WikiLeaks at the weekend released nearly 20,000 emails from between January 2015 and May 2016, gleaned by hackers who apparently raided the accounts of seven DNC leaders.

The Federal Bureau of Investigation said it was investigating the “cyber intrusion,” which the Clinton campaign blamed on Russian hackers bent on helping Trump.

Sanders, a leftist who promised a “political revolution,” lost to Clinton in the primary handily.

But the scandal has angered his already embittered supporters, who believe the deck was stacked against them.

It has led to the ouster of party chair Debbie Wasserman Schultz and an apology from party leaders.

“We want to offer a deep and sincere apology to Senator Sanders, his supporters, and the entire Democratic Party for the inexcusable remarks made over email,” the Democratic National Committee said in a statement.

Trump vs a ham sandwich

As the boos and chants of “Bernie! Bernie!” continued inside the convention hall throughout the evening, Sanders protesters outside tried to breach security barriers, leading to a handful of people being detained.

“Clinton can’t beat Trump. Period,” said Michigan delegate Melissa Arab, a Sanders supporter.

“A ham sandwich could beat Trump and she’s not going to beat him. If she’s nominated, people are going to end up with somebody bad for president.”

This was meant to be a celebration for Clinton, who was the primary runner-up in 2008 to Barack Obama.

Later this week, she will make history when she formally accepts the Democratic presidential nomination — the first woman to lead a major party’s White House ticket.

But disunity overshadowed the convention’s anti-Trump message and its courting of Latino voters.

Clinton’s running mate Kaine, a senator from Virginia, said in an interview broadcast Monday that their administration would press for immigration reform in their first 100 days in office.

Prime time

Clinton will hope that two other prime-time addresses can help foster unity later Monday — from firebrand Senator Elizabeth Warren and First Lady Michelle Obama.

Warren was to tell the convention that Trump wants an “America of fear and hate,” according to prepared remarks.

“When we turn on each other, we can’t unite to fight back against a rigged system,” she was to say.

Some Democratic delegates agreed it was time to come together.

New polls showed Trump surging since his confirmation last week as the Republican presidential nominee, with a CNN poll putting him three percentage points ahead of Clinton — a six-point post-convention bump.

“The stakes are too high.

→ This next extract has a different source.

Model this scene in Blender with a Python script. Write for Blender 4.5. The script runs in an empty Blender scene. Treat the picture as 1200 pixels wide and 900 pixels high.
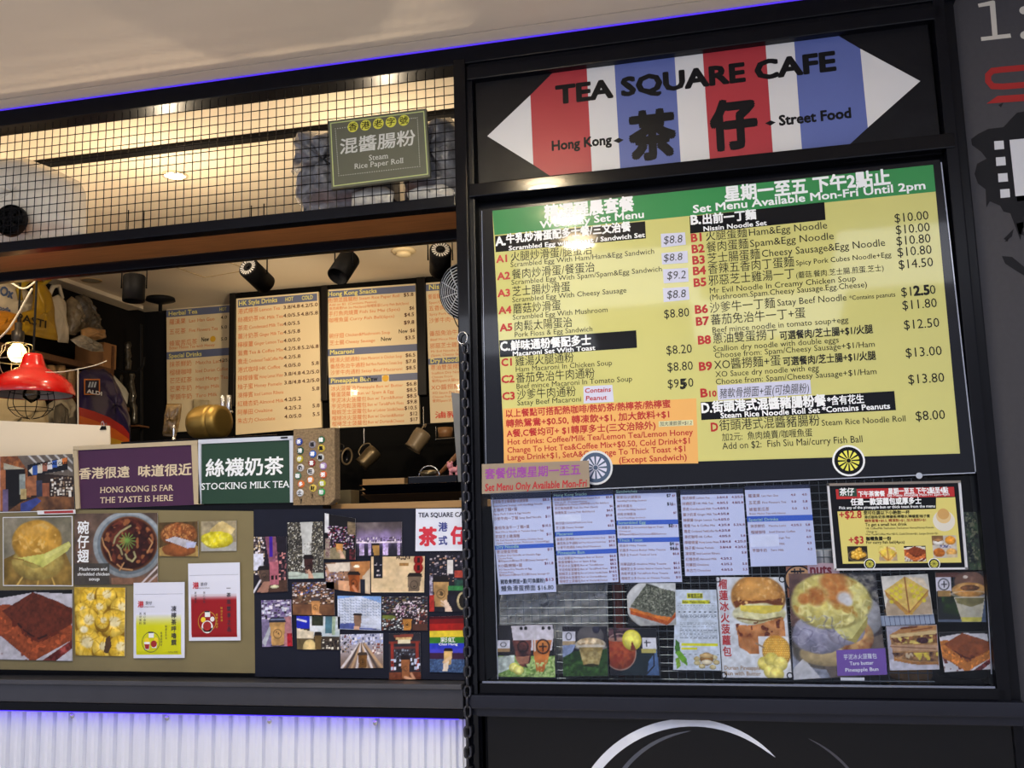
import bpy, bmesh, math, random
import numpy as np
from mathutils import Vector, Matrix
random.seed(7)
SC = bpy.context.scene
COL = SC.collection
# ------------------------------------------------------------------ camera
F, YAW, PITCH, ROLL = 1136.12, 0.2227703, 0.1426725, -0.0264617
CAM = np.array([0.0, -3.0, 1.6])
def _axes():
    cy, sy, cp, sp, cr, sr = math.cos(YAW), math.sin(YAW), math.cos(PITCH), math.sin(PITCH), math.cos(ROLL), math.sin(ROLL)
    fwd = np.array([-sy*cp, cy*cp, sp]); right = np.array([cy, sy, 0.0]); up = np.cross(right, fwd)
    return right*cr+up*sr, -right*sr+up*cr, fwd
AR, AU, AF = _axes()
cam = bpy.data.cameras.new('camera'); camo = bpy.data.objects.new('camera', cam); COL.objects.link(camo)
cam.sensor_width = 36; cam.lens = 36*F/1200; cam.clip_start = .05
camo.matrix_world = Matrix(((AR[0], AU[0], -AF[0], CAM[0]), (AR[1], AU[1], -AF[1], CAM[1]), (AR[2], AU[2], -AF[2], CAM[2]), (0, 0, 0, 1)))
SC.camera = camo
SC.view_settings.view_transform = 'Standard'; SC.view_settings.look = 'None'
SC.view_settings.gamma = 1; SC.view_settings.use_curve_mapping = False
SC.view_settings.exposure = 0.0
# ------------------------------------------------------------------ world: dim mall ambience
w = bpy.data.worlds.new('mall_ambience'); SC.world = w; w.use_nodes = True
w.node_tree.nodes['Background'].inputs[0].default_value = (.74, .78, .95, 1)
w.node_tree.nodes['Background'].inputs[1].default_value = 0.92
def lamp(kind, name, loc, energy, color=(1, 1, 1), size=.2, to=None, spot=60, size_y=None, blend=.5):
    l = bpy.data.lights.new(name, kind); l.energy = energy; l.color = color
    if kind == 'AREA':
        l.size = size
        if size_y: l.shape = 'RECTANGLE'; l.size_y = size_y
    else: l.shadow_soft_size = size
    if kind == 'SPOT': l.spot_size = math.radians(spot); l.spot_blend = blend
    o = bpy.data.objects.new(name, l); COL.objects.link(o); o.location = loc
    if to is not None:
        o.rotation_euler = (Vector(to)-Vector(loc)).to_track_quat('-Z', 'Y').to_euler()
    return o
# mall luminaires in front of the kiosk (cool white area lights, no panels modelled)
LUM = [(-2.6, -2.9), (-.7, -2.9), (1.2, -2.9), (-1.6, -4.4), (.3, -4.4)]
for lx, ly in LUM: lamp('AREA', 'mall_light', (lx, ly, 3.15), 22, (.84, .88, 1.0), 1.1, (lx, ly+.75, 0), size_y=1.1)
# ------------------------------------------------------------------ projection helpers
def ray(x, y): return (x-600)/F*AR-(y-450)/F*AU+AF
def at(x, y, Y=0.0):
    d = ray(x, y); return CAM+d*((Y+3)/d[1])
def atz(x, y, Z):
    d = ray(x, y); return CAM+d*((Z-1.6)/d[2])
def atx(x, y, X):
    d = ray(x, y); return CAM+d*(X/d[0])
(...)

In the end it’s going to be either Hillary Clinton or Donald Trump and it’s not even a close call,” said Paul Czisny, a 57-year-old delegate from Wisconsin who had supported Sanders.

The party is seeking to project a more unified message than the Republicans did at their convention last week in Cleveland, where fissures over Trump’s candidacy were laid bare.

“The Democrats are in a total meltdown,” Trump taunted on Twitter. “E-mails say the rigged system is alive & well!”

He later told supporters Clinton “worked very, very hard to rig the system. Little did she know that China, Russia, one of our many, many friends came in and hacked the hell out of us.”

Trump has long sought to scoop up disaffected voters who feel Sanders — a self-described democratic socialist — was denied a fair shot at the nomination.

Former president Bill Clinton is the star speaker at the convention Tuesday, while President Barack Obama and Vice President Joe Biden take the stage Wednesday.

Clinton got a modest boost Monday when former vice president Al Gore offered his endorsement.